PROBLEM DESCRIPTION >>
Would you transcribe the listing that follows, character for character, and omit its images?

DATA EXTRACT >>
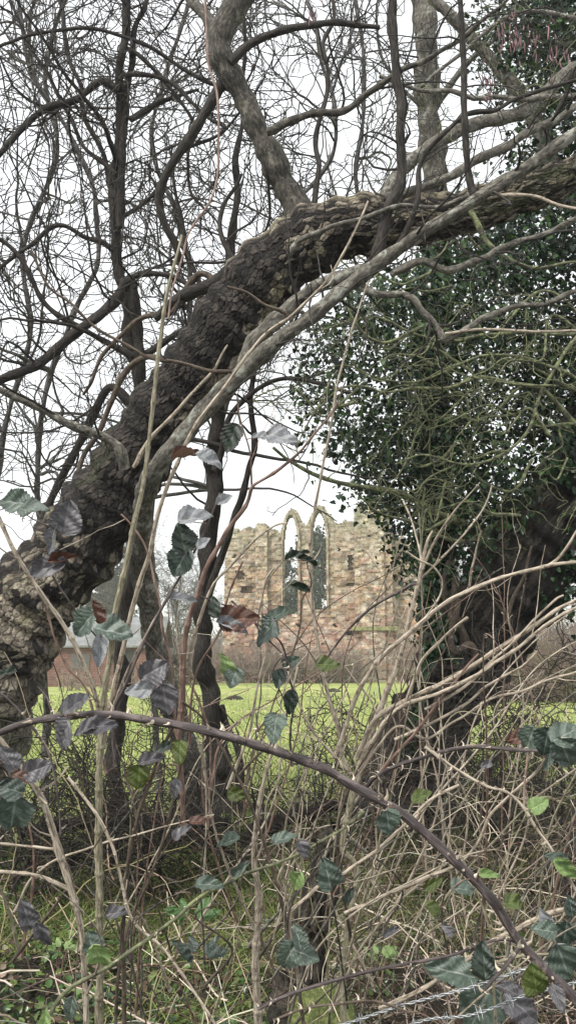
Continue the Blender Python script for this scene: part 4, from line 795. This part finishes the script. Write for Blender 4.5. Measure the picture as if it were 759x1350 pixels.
SH('bramble', 'yellow-green mossy cane at the lower right corner', 'bramble', [("800,1300 762,1290 735,1250 720,1225 700,1215", 6, 5, 1.6, 1.6), ("762,1260 700,1258 660,1268 620,1280", 5, 4, 1.6, 1.7)], 'pale2', side=1, pname='cane')
SH('bramble', 'thin dark cane crossing the left edge behind the purple leaves', 'bramble', [("-10,905 20,930 60,985 72,1020 78,1060 80,1100", 4, 3, 1.5, 1.5), ("25,1100 22,1060 10,1015 -15,985", 4, 3, 1.3, 1.3), ("60,700 68,690 66,720 70,760 120,830 140,850", 3, 2.5, 1.6, 1.6)], 'purple', side=.6, thorn=.03, pname='cane')
SH('bramble', 'thin dark cane in front of the ruin carrying green leaves', 'bramble', [("385,1010 382,980 385,950 388,920 380,890 372,850 350,830 300,800 262,785", 3.5, 2.5, 1.8, 1.7), ("305,792 330,815 345,835 372,862 382,880", 3, 2, 1.7, 1.7), ("380,880 395,830 398,790 410,770 405,740 425,750", 3, 2, 1.8, 1.8, 'twig_brown')], 'purple', side=.7, thorn=.03, pname='cane')
SH('bramble', 'slender hanging stem reaching down from the top in front of the bare limbs', 'bramble', [("268,-20 272,20 274,80 287,130 288,200 285,240 275,270 250,305 240,340 228,380 222,420", 4, 3, 2.4, 2.2)], 'red', side=1, pname='cane')
# more interlacing canes, each rooted on the bank: one loop
def cane_paths():
    Rg = np.random.default_rng(5); out = []
    for i in range(84):
        bx = Rg.uniform(-20, 800); by = Rg.uniform(1200, 1420); d = Rg.uniform(1.9, 3.4); left = bx < 300; dx = Rg.normal(120 if not left else 20, 110); dy = -Rg.uniform(120, 520) * (.8 if left else 1); k = Rg.normal(0, 60, 2)
        out.append((f"{bx:.0f},{by:.0f} {bx + dx * .3 + k[0] * .5:.0f},{by + dy * .45:.0f} {bx + dx * .7 + k[1] * .4:.0f},{by + dy * .85:.0f} {bx + dx:.0f},{by + dy * Rg.uniform(.8, 1.05):.0f}", Rg.uniform(2.5, 6), 1.6, d, d - Rg.uniform(0, .5), ['pale', 'pale', 'limb', 'smooth', 'red', 'twig_brown', 'pale2'][Rg.integers(0, 7)]))
    return out
CP = cane_paths()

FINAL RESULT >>
Continue the Blender Python script for this scene: part 4, from line 795. This part finishes the script. Write for Blender 4.5. Measure the picture as if it were 759x1350 pixels.
SH('bramble', 'yellow-green mossy cane at the lower right corner', 'bramble', [("800,1300 762,1290 735,1250 720,1225 700,1215", 6, 5, 1.6, 1.6), ("762,1260 700,1258 660,1268 620,1280", 5, 4, 1.6, 1.7)], 'pale2', side=1, pname='cane')
SH('bramble', 'thin dark cane crossing the left edge behind the purple leaves', 'bramble', [("-10,905 20,930 60,985 72,1020 78,1060 80,1100", 4, 3, 1.5, 1.5), ("25,1100 22,1060 10,1015 -15,985", 4, 3, 1.3, 1.3), ("60,700 68,690 66,720 70,760 120,830 140,850", 3, 2.5, 1.6, 1.6)], 'purple', side=.6, thorn=.03, pname='cane')
SH('bramble', 'thin dark cane in front of the ruin carrying green leaves', 'bramble', [("385,1010 382,980 385,950 388,920 380,890 372,850 350,830 300,800 262,785", 3.5, 2.5, 1.8, 1.7), ("305,792 330,815 345,835 372,862 382,880", 3, 2, 1.7, 1.7), ("380,880 395,830 398,790 410,770 405,740 425,750", 3, 2, 1.8, 1.8, 'twig_brown')], 'purple', side=.7, thorn=.03, pname='cane')
SH('bramble', 'slender hanging stem reaching down from the top in front of the bare limbs', 'bramble', [("268,-20 272,20 274,80 287,130 288,200 285,240 275,270 250,305 240,340 228,380 222,420", 4, 3, 2.4, 2.2)], 'red', side=1, pname='cane')
# more interlacing canes, each rooted on the bank: one loop
def cane_paths():
    Rg = np.random.default_rng(5); out = []
    for i in range(84):
        bx = Rg.uniform(-20, 800); by = Rg.uniform(1200, 1420); d = Rg.uniform(1.9, 3.4); left = bx < 300; dx = Rg.normal(120 if not left else 20, 110); dy = -Rg.uniform(120, 520) * (.8 if left else 1); k = Rg.normal(0, 60, 2)
        out.append((f"{bx:.0f},{by:.0f} {bx + dx * .3 + k[0] * .5:.0f},{by + dy * .45:.0f} {bx + dx * .7 + k[1] * .4:.0f},{by + dy * .85:.0f} {bx + dx:.0f},{by + dy * Rg.uniform(.8, 1.05):.0f}", Rg.uniform(2.5, 6), 1.6, d, d - Rg.uniform(0, .5), ['pale', 'pale', 'limb', 'smooth', 'red', 'twig_brown', 'pale2'][Rg.integers(0, 7)]))
    return out
CP = cane_paths()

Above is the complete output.